Buddhism, unlike many other religions, does not ask for your "blind faith". It rather demands that you do the intellectual work that a deeper and truer faith will naturally arise out of.

But why "THIS VERY MOMENT"? Why PRESENCE?

If you really understand "voidness" you also understand that it is the same as "interdependence".

If you understand "interdependence" then you understand that what ever experience you're having right now is completely beyond any definable explanation of it as a THING in any way what so ever.

To define something is to "contain" or isolate it. Reality can never be isolated! Reality can never be contained in an explanation.
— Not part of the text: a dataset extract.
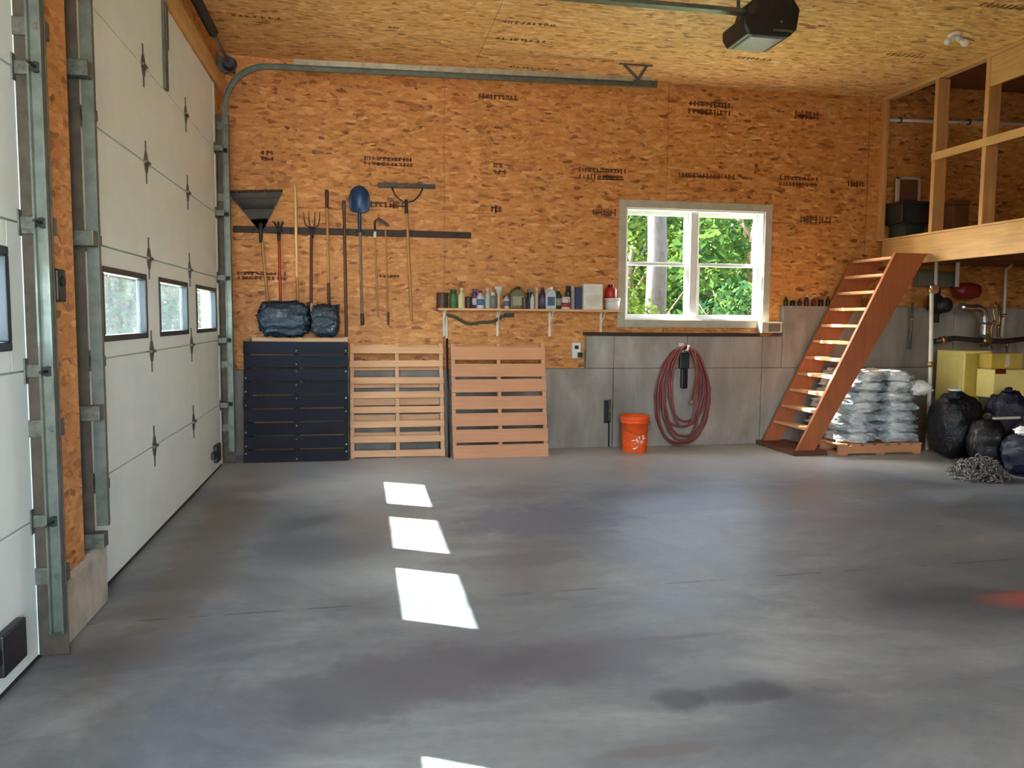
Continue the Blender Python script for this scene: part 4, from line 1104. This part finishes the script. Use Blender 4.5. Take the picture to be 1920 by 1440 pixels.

Reality is empty of THINGNESS.

The thing you try to isolate (what ever you point to) or explain, is in reality, all things all at once.

This is also that, that is also this, past is also future, present is also past, you are also me, effects cannot arise without a cause and causes cannot be without effects. THIS is interdependence. And interdependence is exactly voidness or emptiness.

We cannot attach to any THING because there are no THINGS in isolation that exist. There are no isolatable (DEFINABLE) THINGS.

But we can't STOP there either! Why?

Because to "stop" is to create another THING where none really is.

Presence, or NOWNESS is always undefinable because it is dynamic, always moving, always changing, and most importantly, all inclusive.

THIS, HERE, NOW is where interdependence reveals itself - as what is sometimes called "totality". This is where knowing is found.

So in Buddhism the essential teaching is to simply "be here", where no-THING is, where there is no individual THING to attach to. THIS is total presence. THIS is knowing.

When you are truly here, emptiness or "voidness" reveals itself as the grounds of or basis of "totality".

There is release because each moment is -in reality- already completely free from being anything to attach to. Your job is to KNOW THIS.